* **Short exercise**
Extract and list every line that contains the word "scene".

* **Dataset content**
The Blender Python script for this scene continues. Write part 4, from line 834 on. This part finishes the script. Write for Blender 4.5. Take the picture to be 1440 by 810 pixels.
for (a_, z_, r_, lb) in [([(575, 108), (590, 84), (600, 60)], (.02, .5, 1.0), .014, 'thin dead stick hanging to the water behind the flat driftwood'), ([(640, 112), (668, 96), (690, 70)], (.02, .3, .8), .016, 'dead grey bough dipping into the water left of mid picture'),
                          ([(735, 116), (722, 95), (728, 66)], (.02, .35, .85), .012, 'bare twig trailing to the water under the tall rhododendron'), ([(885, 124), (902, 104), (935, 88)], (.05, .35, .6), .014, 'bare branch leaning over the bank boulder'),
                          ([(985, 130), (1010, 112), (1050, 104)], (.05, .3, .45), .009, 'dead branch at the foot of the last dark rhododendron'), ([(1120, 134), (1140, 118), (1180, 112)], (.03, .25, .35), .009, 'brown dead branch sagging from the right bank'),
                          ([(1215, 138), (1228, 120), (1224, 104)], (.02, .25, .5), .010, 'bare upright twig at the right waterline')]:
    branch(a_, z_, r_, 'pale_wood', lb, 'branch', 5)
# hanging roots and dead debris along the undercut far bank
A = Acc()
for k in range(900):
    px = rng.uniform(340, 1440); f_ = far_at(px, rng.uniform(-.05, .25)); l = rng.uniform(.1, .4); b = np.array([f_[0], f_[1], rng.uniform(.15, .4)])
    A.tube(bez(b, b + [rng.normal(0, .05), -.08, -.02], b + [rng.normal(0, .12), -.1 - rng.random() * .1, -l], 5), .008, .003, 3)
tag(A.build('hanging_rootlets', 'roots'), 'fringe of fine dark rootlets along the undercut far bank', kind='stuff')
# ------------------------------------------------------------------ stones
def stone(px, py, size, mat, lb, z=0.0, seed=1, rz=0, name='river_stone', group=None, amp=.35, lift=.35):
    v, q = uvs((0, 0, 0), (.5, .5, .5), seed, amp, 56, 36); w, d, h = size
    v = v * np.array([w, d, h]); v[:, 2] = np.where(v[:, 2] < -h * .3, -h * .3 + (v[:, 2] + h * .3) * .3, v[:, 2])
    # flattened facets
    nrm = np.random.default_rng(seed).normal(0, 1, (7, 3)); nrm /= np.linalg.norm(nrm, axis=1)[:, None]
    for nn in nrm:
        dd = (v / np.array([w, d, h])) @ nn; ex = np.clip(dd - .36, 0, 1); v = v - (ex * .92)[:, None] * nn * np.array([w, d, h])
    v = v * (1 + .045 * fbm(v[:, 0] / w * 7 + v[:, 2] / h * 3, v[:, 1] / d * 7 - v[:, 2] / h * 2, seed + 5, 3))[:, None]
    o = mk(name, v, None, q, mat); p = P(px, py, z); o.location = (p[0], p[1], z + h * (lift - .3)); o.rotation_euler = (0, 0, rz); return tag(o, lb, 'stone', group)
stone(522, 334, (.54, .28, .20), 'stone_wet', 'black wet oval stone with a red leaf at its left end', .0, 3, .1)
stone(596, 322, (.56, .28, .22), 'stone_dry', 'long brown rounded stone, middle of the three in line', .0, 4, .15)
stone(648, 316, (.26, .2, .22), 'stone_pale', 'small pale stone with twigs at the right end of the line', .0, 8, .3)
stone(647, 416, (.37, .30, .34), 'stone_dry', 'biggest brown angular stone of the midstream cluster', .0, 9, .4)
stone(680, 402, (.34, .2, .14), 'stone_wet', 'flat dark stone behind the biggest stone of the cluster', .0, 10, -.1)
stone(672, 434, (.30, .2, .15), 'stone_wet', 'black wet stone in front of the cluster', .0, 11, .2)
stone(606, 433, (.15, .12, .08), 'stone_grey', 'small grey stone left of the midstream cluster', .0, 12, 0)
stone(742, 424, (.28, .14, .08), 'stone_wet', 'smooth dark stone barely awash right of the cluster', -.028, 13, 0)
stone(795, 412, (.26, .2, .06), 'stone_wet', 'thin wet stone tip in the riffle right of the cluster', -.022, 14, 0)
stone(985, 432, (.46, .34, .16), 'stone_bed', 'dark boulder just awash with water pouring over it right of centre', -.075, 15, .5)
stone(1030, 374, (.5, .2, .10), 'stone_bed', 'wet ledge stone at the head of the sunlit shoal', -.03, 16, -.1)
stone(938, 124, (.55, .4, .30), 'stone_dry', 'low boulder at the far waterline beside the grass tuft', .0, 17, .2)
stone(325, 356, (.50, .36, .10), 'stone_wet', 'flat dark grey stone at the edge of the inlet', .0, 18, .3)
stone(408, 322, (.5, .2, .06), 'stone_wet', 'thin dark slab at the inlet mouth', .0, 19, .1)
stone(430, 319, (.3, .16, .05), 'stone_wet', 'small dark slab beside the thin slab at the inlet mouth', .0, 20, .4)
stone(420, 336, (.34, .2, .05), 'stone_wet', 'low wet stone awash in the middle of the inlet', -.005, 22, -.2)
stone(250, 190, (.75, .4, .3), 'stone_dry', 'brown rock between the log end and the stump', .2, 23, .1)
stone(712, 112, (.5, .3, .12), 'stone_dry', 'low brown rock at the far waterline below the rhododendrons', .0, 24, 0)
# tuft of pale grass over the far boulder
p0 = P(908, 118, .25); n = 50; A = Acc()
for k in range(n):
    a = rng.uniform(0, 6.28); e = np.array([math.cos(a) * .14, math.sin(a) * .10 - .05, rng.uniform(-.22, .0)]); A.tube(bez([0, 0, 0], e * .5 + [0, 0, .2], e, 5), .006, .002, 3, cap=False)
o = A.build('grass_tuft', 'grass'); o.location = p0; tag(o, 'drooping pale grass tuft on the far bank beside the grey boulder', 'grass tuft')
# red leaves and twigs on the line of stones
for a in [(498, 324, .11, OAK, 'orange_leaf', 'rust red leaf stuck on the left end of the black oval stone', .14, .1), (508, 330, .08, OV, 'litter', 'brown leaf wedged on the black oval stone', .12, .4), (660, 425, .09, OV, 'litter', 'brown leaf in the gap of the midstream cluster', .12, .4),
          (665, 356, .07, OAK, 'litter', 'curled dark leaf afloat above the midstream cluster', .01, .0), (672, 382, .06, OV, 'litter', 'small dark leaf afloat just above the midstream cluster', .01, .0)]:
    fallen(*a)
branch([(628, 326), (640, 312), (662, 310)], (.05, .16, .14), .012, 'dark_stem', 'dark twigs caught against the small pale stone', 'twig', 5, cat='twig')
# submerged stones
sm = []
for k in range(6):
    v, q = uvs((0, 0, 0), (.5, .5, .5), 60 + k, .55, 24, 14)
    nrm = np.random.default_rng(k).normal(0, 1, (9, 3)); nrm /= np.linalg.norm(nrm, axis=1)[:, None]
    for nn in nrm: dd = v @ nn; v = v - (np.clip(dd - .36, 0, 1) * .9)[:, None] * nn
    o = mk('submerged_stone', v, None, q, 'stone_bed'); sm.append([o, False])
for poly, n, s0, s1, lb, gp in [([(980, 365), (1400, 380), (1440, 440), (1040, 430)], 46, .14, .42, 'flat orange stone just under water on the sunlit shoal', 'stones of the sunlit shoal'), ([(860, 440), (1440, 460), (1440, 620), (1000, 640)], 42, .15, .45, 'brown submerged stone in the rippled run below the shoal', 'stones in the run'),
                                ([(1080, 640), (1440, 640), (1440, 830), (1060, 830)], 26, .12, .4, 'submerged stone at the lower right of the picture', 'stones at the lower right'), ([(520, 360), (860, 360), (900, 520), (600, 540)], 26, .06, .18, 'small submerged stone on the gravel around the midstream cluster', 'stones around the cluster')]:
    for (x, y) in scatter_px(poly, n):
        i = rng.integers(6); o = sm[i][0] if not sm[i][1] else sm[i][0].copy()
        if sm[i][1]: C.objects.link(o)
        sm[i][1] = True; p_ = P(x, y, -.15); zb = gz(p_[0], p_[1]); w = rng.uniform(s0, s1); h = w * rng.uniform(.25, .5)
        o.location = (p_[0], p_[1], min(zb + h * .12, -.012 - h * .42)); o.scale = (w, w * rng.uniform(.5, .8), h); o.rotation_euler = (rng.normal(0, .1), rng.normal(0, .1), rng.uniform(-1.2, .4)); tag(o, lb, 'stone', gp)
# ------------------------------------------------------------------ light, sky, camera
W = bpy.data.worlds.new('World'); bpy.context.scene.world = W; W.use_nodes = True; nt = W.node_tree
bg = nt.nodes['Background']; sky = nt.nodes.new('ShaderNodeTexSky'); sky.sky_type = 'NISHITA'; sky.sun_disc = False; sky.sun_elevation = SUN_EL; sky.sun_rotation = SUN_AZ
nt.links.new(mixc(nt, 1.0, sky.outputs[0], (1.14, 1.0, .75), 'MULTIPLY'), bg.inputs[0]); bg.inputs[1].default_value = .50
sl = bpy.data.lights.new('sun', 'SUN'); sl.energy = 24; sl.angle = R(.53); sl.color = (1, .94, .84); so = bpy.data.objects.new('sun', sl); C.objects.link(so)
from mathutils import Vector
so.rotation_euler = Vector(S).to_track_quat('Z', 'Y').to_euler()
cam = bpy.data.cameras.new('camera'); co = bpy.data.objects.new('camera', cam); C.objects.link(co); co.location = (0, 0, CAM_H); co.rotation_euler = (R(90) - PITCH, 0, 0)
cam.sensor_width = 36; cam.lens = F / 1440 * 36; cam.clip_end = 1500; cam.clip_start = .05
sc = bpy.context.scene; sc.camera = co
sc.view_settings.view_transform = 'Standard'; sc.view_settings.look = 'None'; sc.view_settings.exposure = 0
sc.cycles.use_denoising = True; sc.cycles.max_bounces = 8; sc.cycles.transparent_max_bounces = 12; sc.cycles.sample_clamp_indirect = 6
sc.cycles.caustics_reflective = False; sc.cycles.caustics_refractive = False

* **Expected answer**
The Blender Python script for this scene continues. Write part 4, from line 834 on. This part finishes the script. Write for Blender 4.5. Take the picture to be 1440 by 810 pixels.
W = bpy.data.worlds.new('World'); bpy.context.scene.world = W; W.use_nodes = True; nt = W.node_tree
sc = bpy.context.scene; sc.camera = co